See more: How to dry fresh dill

#11. Oregano

Oregano is popular in Italian cooking but is also common in other Mediterranean dishes. It doesn’t have licorice accents but instead has a deep savory flavor that goes well with tomato-based recipes.

If you are trying to avoid the anise taste, this is a great dill alternative to use when cooking meat as well as in marinades, salad dressings, soups, and stews.


How long does fresh dill last?

The fresh dill can last up to two weeks, when wrapped in a paper towel and stored in the crisper drawer of the refrigerator.

Can I use mint instead of dill?

You can use mint instead of dill, although they are not quite the same. Mint will bring a bright pop of flavor to your dish. It can be used as a substitute in yogurt-based dressings and dips as well as in recipes that feature lemon. It does not pair well with Indian flavors so stick to Mediterranean cuisine and Middle Eastern recipes when substituting with mint.

Is dill easy to grow?

Yes, dill is easy to grow. You can grow your own dill plant at home in the garden or even on the kitchen window sill. It is commonly available at many home improvement stores, garden centers, or even grocery stores. You can also dry your own dill for future use.

Is coriander similar to dill?

No, coriander is not similar to dill. Coriander and dill are distinct herbs with different flavors. Coriander has a citrusy and slightly spicy taste, while dill offers a fresh, grassy flavor with hints of anise.
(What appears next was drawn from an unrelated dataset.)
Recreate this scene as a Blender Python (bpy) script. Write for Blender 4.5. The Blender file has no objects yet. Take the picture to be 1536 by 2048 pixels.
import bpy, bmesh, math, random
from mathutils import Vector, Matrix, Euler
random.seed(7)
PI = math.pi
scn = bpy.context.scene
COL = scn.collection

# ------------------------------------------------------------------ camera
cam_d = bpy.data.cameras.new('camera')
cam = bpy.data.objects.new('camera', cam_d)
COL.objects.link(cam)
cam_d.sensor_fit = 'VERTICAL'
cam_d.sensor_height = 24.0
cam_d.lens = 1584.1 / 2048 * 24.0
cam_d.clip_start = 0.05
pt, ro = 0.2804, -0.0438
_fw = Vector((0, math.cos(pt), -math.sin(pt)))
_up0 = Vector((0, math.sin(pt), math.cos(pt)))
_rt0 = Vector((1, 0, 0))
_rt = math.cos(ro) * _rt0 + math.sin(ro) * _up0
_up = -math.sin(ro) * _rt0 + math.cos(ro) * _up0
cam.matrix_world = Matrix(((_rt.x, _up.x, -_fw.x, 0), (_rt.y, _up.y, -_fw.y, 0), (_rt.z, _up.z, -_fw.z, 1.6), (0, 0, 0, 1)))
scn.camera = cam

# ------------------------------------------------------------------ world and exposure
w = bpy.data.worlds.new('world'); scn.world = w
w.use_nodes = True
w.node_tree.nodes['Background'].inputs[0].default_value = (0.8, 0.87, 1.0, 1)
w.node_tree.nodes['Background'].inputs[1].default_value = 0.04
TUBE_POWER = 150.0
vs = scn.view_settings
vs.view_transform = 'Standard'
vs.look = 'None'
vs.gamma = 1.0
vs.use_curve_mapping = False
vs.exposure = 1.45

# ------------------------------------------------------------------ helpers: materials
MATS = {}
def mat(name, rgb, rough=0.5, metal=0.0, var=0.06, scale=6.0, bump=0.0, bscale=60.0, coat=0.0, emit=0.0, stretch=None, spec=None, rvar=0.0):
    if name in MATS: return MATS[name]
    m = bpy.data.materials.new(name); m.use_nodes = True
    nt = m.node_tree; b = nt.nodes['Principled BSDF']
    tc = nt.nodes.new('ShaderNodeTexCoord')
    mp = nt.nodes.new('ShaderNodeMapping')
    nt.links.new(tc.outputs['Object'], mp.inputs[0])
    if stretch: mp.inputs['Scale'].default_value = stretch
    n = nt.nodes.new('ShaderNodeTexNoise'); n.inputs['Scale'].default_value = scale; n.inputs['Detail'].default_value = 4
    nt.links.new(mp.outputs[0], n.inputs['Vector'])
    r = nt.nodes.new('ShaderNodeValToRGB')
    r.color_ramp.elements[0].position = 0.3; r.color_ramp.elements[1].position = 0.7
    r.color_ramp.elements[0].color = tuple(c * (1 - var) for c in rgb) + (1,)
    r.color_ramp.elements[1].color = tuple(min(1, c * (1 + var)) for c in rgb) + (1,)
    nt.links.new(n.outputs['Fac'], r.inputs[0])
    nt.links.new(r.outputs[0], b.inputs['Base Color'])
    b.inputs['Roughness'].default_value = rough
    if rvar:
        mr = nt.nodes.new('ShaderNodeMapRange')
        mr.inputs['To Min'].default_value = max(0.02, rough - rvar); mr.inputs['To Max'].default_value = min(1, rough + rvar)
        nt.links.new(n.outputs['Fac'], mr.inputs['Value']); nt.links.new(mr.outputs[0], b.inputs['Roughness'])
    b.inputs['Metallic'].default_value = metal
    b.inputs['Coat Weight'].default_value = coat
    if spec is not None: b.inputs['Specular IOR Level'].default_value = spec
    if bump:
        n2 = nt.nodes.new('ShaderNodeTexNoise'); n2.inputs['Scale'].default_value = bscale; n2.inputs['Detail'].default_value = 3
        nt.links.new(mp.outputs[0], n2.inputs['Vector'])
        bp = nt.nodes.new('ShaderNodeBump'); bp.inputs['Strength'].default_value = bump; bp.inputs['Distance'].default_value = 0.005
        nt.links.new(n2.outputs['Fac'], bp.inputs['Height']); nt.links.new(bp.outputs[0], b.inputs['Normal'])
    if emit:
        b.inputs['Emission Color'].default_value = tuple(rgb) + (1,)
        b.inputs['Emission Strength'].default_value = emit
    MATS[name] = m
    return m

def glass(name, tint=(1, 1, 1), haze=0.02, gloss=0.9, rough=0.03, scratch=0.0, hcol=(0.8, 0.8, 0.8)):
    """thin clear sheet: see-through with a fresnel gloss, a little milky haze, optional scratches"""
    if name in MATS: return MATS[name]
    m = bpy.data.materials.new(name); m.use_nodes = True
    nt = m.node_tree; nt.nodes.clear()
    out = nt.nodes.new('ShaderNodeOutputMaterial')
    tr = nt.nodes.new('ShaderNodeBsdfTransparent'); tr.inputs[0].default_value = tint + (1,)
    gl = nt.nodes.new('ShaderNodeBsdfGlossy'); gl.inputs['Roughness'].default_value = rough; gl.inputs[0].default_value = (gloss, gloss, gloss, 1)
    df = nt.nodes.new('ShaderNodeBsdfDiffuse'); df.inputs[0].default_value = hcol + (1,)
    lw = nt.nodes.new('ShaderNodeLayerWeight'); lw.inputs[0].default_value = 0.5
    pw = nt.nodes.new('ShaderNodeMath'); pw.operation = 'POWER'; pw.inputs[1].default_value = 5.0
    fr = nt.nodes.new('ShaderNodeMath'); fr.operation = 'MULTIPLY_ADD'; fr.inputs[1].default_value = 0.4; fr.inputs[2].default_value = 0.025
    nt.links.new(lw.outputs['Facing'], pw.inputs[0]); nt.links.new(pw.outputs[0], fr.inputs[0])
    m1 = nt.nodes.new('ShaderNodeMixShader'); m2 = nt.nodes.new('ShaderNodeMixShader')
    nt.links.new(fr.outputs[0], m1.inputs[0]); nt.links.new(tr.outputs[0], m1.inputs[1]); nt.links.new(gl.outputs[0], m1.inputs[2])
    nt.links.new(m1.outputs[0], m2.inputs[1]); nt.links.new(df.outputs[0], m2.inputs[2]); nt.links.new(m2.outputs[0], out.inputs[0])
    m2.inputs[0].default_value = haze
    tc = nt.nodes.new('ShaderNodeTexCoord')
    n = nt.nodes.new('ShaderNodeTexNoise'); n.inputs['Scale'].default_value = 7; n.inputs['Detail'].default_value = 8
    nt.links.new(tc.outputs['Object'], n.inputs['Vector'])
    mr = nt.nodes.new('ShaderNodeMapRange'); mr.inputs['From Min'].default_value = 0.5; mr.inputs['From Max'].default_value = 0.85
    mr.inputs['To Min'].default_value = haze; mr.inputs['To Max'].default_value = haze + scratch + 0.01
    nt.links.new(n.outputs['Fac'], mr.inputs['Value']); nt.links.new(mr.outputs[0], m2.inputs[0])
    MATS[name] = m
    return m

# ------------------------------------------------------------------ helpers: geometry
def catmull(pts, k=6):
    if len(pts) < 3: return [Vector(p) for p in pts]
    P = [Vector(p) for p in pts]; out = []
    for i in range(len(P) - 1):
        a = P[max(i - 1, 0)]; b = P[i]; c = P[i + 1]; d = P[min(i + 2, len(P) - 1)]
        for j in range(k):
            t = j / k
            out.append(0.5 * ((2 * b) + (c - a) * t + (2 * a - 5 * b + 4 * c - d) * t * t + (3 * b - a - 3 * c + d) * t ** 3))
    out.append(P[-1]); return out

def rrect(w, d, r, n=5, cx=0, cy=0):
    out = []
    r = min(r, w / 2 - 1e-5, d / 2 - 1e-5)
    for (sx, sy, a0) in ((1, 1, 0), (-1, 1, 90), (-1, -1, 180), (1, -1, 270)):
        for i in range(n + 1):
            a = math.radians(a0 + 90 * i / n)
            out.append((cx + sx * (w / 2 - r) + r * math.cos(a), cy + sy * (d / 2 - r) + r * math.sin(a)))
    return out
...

They are not very similar in taste but can complement each other in various dishes.


Fresh dill weed has a unique flavor that is hard to match. When choosing the best substitute for your dish, consider whether the distinct flavor of licorice is important or whether you simply need a dill replacement to add flavor and brightness.

If the flavor plays a significant role in your recipe, your best bet is fennel, anise seeds, or caraway seeds. If you need a garnish only, try parsley, mint, or chervil.

Basil, tarragon, and thyme, on the other hand, can bring brightness and depth, although the flavor profile of your dish will not be quite the same.

Make sure the herb you choose compliments the other flavors in your dish, and consider whether it has a stronger flavor, mild flavor, or delicate flavor when adding it to your recipe.